New projects are put on hold because you need your 10x Engineer in the planning meetings, and as was said above, they do not have time for planning meetings.
New technologies are put on hold because the spaghetti code that the 10x Engineer wrote and maintained over the years, the code they are the only ones who will ever be able to understand, is not well-documented. (No one else but the 10x Engineer ever needed to understand it until now).
In short, the downside to the 10x Engineer for the greater organization is that it can lead to burnout, stress, and poor morale.

Another Way

I was once a 10x Engineer. It was not such a great experience for me. I was constantly on call, and constantly worrying about the health of the systems I managed. I had four children: three of my own human kids, plus work, all the projects and products that had to be nurtured, minded, and cared for. There was no real seperation of life and work for me at that time. It was all one jumbled bunch of responsibility, 24/7.
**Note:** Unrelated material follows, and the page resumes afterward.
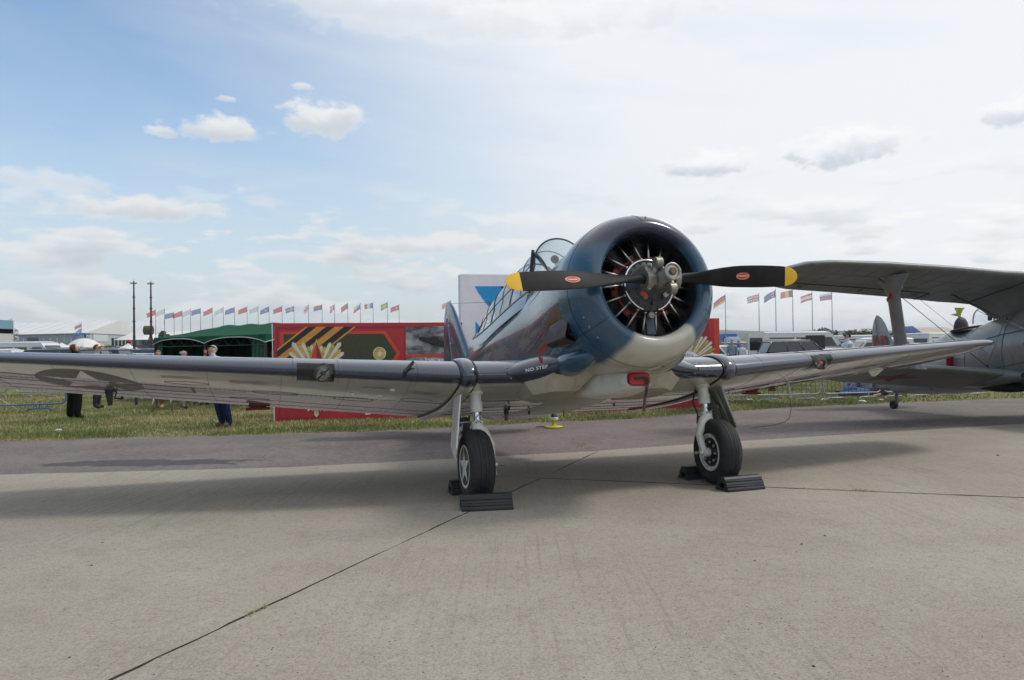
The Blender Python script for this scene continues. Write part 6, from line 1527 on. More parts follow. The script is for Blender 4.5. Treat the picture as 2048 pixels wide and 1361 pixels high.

I assure you it is not something that you should or can live with for extended periods of time.
Only when I taught myself to delegate responsibility (even if things took longer as a result) did I take back control of my life. In the process, I helped others to advance, which led to a healthier, more productive team, and a better product.
Hiring a 10x engineer can do wonders for your company, but will only take you to a certain level. I am happy to work with them, but honestly I would prefer to have two 5x engineers over one 10x.
I’d prefer two engineers who share their knowledge with each other, build each other, can cover for each other when one is on a vacation in a rural rainforest in South America (without a phone or a laptop). Two engineers who can share the burden, too, and work together to build a better and healthier team and a healthier organization. And, engineers who cover each other’s weaknesses prevent the organization from being subject to a single point of failure.
This is the path I would choose each and every time, and the path that I try to lay forward for myself, for the people that I add to my team.